Skip to main content

Theatre student lands prestigious mentorship spot

| Rachel Mueller, Theatre Arts & English, '22

Comprehensive theatre major Emma Blissitt has been accepted into Electronic Theatre Control’s (ETC) 2020 Fred Foster Student Mentorship Program, a highly-regarded program that pairs entertainment industry lighting professionals with students across the country. Since 1999, ETC has provided dozens of mentees with connections and experiences to last a lifetime.

Emma Blissett

Normally, mentees are sent to the Live Design International (LDI) conference in Las Vegas. This year, they attended virtual seminars spanning different disciplines of lighting design, such as TV and film, music festivals, musical theatre, and more. These seminars are hosted by the best of the best of the lighting industry, and mentees can pick two of them to be assigned as their mentors, usually depending on their interest area.

“Erin Hisey, our lighting design faculty, had shared with me the application,” Blissitt says. “There’s about 100-150 people who applied to the program, and I made the top twelve who were picked.” Other mentees include Lighting Design MFA candidates, those with Superbowl Halftime show lighting credits, and a finalist for Disney Imagineering Imaginations Student Design Competition, amongst others.

Blissett says that UW-Eau Claire’s theatre faculty have pushed her to assume responsibility for her career. “The skill level and the networking that they have and that they’ve built up through their own careers and as educators really work with the students really well, but it is up to you to take charge and reach out to them, which has prepared me for this mentorship because I am in control of my relationship that I build with my mentors,” she says. “Once they set us up with the mentors, it is on you to do whatever you wish with them - if you need resume help, drafting help, whatever. Any questions you have about the industry, how they started, where I should go next, other opportunities, stuff like that they’ll help you with, which is basically what the faculty here do, but now it gets lighting-specific.”

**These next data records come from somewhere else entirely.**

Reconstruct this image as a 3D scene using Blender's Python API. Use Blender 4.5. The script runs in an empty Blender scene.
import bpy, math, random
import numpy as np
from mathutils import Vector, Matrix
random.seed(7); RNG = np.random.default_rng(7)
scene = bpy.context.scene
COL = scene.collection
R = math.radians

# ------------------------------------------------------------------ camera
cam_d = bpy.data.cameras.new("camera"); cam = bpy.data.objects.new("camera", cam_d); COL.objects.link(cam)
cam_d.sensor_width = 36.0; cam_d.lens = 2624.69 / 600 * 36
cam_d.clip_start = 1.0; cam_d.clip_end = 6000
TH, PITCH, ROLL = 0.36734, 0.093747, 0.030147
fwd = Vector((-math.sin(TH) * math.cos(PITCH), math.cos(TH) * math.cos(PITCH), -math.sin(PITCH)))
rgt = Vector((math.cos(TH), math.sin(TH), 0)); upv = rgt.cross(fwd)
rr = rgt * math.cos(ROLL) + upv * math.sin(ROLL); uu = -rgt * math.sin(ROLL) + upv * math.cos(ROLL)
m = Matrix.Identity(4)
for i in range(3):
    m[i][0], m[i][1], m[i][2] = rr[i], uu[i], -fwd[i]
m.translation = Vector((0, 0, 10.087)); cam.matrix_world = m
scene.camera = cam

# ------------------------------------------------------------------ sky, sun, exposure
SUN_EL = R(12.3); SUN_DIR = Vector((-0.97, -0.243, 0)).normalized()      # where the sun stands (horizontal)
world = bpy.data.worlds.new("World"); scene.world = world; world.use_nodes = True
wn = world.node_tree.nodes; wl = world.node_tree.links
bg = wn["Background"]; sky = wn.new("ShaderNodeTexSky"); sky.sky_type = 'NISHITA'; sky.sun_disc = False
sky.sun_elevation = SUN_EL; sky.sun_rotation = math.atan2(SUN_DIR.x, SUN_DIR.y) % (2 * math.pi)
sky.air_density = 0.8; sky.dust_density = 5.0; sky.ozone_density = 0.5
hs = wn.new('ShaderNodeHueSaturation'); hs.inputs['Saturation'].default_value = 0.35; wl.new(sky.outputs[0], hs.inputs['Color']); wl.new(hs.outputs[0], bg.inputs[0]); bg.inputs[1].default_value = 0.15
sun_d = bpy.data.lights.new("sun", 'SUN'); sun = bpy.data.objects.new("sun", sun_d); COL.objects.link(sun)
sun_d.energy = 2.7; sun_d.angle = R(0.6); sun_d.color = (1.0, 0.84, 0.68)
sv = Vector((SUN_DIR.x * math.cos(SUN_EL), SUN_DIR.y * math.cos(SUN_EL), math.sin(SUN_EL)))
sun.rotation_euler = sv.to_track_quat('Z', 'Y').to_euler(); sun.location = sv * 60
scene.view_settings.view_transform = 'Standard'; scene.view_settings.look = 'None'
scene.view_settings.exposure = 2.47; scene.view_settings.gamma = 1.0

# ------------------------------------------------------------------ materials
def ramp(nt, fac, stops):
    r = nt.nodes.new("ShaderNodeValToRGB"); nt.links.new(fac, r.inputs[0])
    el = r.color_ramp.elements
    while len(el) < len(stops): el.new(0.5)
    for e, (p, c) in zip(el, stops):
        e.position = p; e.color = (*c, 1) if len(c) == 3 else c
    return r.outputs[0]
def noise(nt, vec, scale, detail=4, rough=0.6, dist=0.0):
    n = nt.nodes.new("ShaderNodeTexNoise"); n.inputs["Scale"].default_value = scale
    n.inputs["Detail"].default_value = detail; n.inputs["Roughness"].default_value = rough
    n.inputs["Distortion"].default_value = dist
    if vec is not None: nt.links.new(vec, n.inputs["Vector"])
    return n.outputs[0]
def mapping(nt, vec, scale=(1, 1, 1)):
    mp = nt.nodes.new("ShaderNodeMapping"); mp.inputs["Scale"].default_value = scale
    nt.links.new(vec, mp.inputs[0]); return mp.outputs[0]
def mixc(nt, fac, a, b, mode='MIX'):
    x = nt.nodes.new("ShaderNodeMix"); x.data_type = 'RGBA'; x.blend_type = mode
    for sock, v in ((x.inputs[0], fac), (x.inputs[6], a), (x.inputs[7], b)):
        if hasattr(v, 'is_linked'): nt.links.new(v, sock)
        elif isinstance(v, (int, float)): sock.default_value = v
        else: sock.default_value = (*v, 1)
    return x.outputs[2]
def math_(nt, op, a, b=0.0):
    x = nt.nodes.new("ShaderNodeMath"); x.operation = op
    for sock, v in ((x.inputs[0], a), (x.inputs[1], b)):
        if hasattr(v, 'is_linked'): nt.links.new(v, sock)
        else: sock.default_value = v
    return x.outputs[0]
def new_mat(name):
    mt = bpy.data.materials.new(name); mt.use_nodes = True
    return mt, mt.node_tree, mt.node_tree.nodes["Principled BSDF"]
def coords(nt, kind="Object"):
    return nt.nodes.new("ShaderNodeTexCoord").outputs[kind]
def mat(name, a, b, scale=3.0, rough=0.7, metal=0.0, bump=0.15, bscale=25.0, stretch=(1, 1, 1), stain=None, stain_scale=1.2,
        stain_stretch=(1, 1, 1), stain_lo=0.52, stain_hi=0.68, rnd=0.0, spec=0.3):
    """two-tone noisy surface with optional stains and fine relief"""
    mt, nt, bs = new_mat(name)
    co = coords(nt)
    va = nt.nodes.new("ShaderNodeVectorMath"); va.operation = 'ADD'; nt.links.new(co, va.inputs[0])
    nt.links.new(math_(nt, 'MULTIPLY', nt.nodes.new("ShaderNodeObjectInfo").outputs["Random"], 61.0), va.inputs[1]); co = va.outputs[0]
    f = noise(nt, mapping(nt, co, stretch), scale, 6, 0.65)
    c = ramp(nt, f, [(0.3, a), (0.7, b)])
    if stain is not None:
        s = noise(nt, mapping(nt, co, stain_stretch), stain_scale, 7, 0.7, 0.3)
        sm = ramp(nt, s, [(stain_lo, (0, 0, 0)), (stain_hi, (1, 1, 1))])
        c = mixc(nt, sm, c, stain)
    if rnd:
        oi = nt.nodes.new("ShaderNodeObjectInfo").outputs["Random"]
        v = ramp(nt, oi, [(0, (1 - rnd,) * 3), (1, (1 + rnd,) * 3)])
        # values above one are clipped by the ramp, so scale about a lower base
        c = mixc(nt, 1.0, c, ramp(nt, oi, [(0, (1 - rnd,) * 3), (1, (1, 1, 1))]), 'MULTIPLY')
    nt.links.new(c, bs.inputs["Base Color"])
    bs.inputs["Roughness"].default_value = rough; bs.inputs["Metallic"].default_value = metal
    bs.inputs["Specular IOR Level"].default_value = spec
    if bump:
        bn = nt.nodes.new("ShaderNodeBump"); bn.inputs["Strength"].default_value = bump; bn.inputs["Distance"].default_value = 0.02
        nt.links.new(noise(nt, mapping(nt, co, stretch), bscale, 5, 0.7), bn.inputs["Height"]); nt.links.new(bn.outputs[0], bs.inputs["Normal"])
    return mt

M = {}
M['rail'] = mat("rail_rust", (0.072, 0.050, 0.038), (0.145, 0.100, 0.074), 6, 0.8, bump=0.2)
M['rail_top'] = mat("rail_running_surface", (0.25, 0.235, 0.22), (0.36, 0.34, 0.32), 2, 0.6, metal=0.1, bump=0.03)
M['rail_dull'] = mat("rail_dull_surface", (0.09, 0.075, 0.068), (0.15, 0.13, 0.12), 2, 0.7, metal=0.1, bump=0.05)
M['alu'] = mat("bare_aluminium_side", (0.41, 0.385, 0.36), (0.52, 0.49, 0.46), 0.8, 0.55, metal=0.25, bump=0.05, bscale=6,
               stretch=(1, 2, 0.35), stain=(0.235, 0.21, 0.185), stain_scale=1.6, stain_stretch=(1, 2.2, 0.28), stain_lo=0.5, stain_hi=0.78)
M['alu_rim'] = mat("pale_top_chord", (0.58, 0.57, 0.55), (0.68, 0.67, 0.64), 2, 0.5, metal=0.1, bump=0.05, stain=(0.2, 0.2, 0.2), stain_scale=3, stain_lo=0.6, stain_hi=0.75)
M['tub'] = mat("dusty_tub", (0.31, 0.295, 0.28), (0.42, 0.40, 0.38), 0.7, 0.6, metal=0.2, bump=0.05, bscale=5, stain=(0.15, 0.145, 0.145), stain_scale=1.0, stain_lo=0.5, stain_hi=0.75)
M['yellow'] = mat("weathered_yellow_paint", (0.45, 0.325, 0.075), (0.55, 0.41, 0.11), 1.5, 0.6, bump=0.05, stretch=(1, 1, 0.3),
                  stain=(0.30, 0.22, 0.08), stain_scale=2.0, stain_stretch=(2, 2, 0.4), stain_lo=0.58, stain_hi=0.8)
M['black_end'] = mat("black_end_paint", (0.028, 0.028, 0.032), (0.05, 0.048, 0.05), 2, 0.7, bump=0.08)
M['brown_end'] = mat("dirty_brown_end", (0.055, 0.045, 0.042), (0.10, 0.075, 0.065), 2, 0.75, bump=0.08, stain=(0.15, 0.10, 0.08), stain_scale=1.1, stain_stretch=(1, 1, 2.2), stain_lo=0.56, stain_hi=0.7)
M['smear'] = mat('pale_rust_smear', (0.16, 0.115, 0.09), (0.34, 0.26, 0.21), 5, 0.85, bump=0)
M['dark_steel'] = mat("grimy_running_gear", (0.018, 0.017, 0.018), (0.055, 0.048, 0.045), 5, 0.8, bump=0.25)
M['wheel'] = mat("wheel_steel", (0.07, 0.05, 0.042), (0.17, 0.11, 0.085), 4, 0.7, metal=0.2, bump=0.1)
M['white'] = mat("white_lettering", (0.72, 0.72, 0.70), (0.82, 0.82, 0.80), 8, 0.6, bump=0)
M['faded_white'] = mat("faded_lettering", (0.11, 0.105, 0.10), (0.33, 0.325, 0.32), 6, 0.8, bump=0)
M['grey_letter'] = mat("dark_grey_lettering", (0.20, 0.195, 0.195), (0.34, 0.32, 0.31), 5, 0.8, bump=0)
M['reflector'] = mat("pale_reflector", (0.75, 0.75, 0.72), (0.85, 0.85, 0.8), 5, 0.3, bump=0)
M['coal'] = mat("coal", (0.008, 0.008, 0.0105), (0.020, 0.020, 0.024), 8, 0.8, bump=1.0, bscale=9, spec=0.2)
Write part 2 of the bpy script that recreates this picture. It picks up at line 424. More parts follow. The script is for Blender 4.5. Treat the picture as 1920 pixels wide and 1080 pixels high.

Working as the Schofield Crew Chief for Event Production Crew (EPC) on campus, as well as being able to design for shows like Cabaret and James and the Giant Peach, helped to prepare Blissitt for the program. “I learned most of what I did through EPC and going to Williamstown [Theatre Festival] as my internship. The theatre program led me to the path of how to get to these places and helped me build myself up to be able to make those connections and reach out.”

The Fred Foster mentorship program is just the latest on Blissitt’s resume, following experiences as an electrician for the theatre program, an electrics intern and a staff electrician at the highly regarded Williamstown Theatre Festival, and various positions in UWEC productions such as master electrician, assistant technical director, and master carpenter. Post-graduation, she hopes to be a lighting design and technology professional. It’s safe to say this is only the beginning for Blissitt.